Не вина моих сверстников-актёров, что их, как и нас, литераторов, не учили ремеслу. У гуманитариев, не вырабатывали исследовательских навыков, писатели моего поколения не умели писать, хотя им было что сказать. Наш знаменитейший прозаик, мой сверстник, в ответ на критику прошипел: «Литературные приемы ты знаешь!». Что сказать? Приемы я изучал согласно профессии литературоведа, а он, писатель, приемами не владел. Разве не зачитывались его творениями читатели? Читателей отучили различать писательский профессионализм и посильное правдоговорение.

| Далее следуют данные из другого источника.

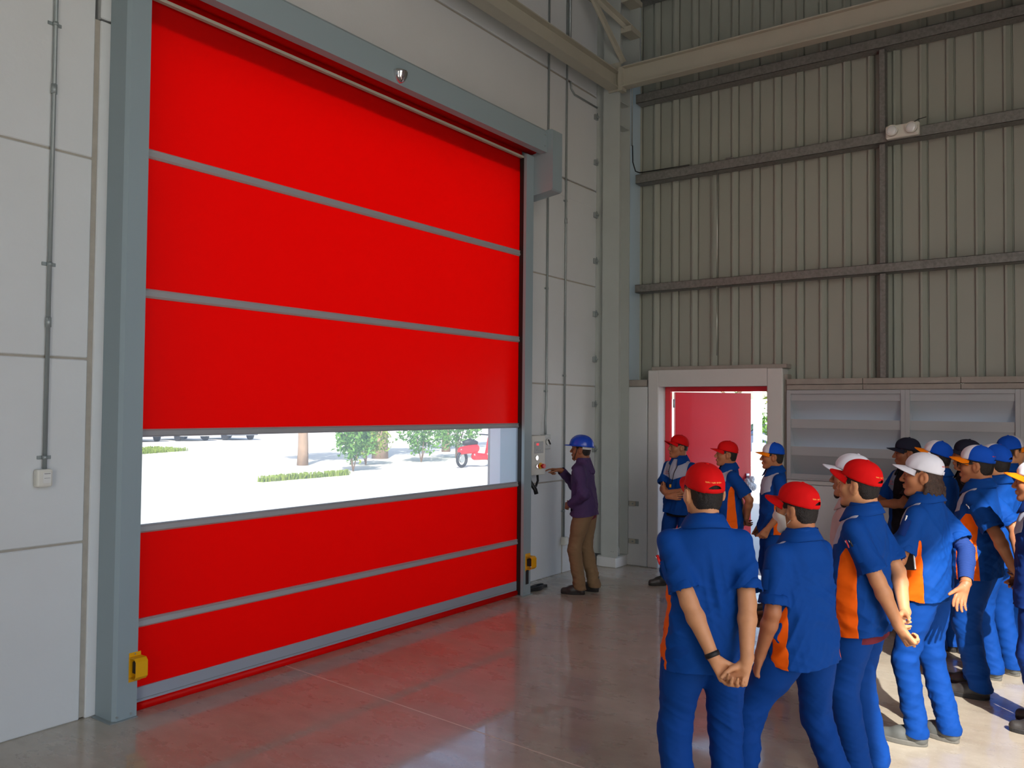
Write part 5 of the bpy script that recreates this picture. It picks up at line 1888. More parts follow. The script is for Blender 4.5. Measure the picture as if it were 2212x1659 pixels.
def hard_hat(root, T):
    R_, c_, s_ = T
    Rc = R_ @ rot(0, 0.06, 0)
    o = c_ + R_ @ (A3((0, -0.006, 0.045)) * s_)
    V, F = [], []
    NA, NR = 64, 16
    for i in range(NR + 1):
        f = i / NR
        z = math.sin(f * math.pi / 2)
        r = max(0.0, 1 - z ** 2.2) ** (1 / 2.2)
        for k in range(NA):
            th = 2 * math.pi * k / NA
            ridge = 1 + 0.035 * math.exp(-(math.sin(th) * r * 5.5) ** 2) * (0.3 + z)
            V.append((math.sin(th) * 0.108 * r, math.cos(th) * 0.130 * r, 0.112 * z * ridge))
    for i in range(NR):
        for k in range(NA):
            a_ = i * NA + k; b_ = i * NA + (k + 1) % NA
            F.append((a_, b_, b_ + NA, a_ + NA))
    tr = lambda p: o + (p * s_) @ Rc.T
    hat = Poly(tr(np.array(V)), np.array(F)).obj('hard_hat', M_helmet, root)
    sd = hat.modifiers.new('shell_thickness', 'SOLIDIFY'); sd.thickness = 0.003
    V, F = [], []
    for j in range(4):
        for k in range(NA):
            th = 2 * math.pi * k / NA
            fr = max(0, math.cos(th))
            w = (0.010 + 0.050 * fr ** 2.0 + 0.006 * max(0, -math.cos(th))) * (0 if j in (0, 3) else 1)
            z = (0.003 if j < 2 else -0.002) - 0.012 * fr * (0 if j in (0, 3) else 1)
            V.append((math.sin(th) * (0.107 + w * 0.6), math.cos(th) * (0.129 + w), z))
    for j in range(4):
        for k in range(NA):
            F.append((j * NA + k, j * NA + (k + 1) % NA, ((j + 1) % 4) * NA + (k + 1) % NA, ((j + 1) % 4) * NA + k))
    Poly(tr(np.array(V)), np.array(F)).obj('hat_brim', M_helmet, hat)
    # white harness at the back and the chin strap
    V, F = [], []
    for j, (z, rr) in enumerate(((-0.002, 0.098), (-0.030, 0.094), (-0.030, 0.090), (-0.002, 0.094))):
        for k in range(17):
            th = math.pi + math.radians(75) * (-1 + k / 8)
            V.append((math.sin(th) * rr * 0.9, math.cos(th) * rr * 1.12, z))
    for j in range(4):
        for k in range(16):
            F.append((j * 17 + k, j * 17 + k + 1, ((j + 1) % 4) * 17 + k + 1, ((j + 1) % 4) * 17 + k))
    Poly(tr(np.array(V)), np.array(F)).obj('harness', M_white, hat)
    P = lambda *p: Vector(c_ + R_ @ (A3(p) * s_))
    pts = [P(0.083, 0.02, 0.04), P(0.078, 0.035, -0.02), P(0.058, 0.055, -0.08), P(0.0, 0.068, -0.122), P(-0.058, 0.055, -0.08), P(-0.078, 0.035, -0.02), P(-0.083, 0.02, 0.04)]
    tube_part('chin_strap', pts, 0.004, M_black, hat)
    return hat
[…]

«Всегда старики были склонны видеть конец мира и говорили, что нравственность упала до nec plus ultra, что искусство измельчало, износилось, что люди ослабели и проч. и проч.».
Чехов.
Чехов иронически высказался после того, как выслушал рассуждения Толстого об упадке искусства, выслушал и поморщился – не согласился. Однако на пять лет раньше слышали, как в расцвете таланта и в ореоле славы, сам он, тридцатилетний писатель, рассуждал: «Для нашего же брата это время рыхлое, кислое, скучное… Вспомните, что писатели, которых мы называем вечными или просто хорошими и которые пьянят нас, имеют один общий и весьма важный признак: они куда-то идут и вас зовут туда же, и вы чувствуете не умом, а всем своим существом, что у них есть какая-то цель, как у тени отца Гамлета, которая приходила и тревожила воображение».
Стало быть, понимающие старики и понимающие молодые говорят об одном и том же, говорят в один голос, значит, не выдумано: есть времена подъемов и падений, и при том, что всегда всё было и ничто не ново, различными бывают пропорции в соотношении того и другого.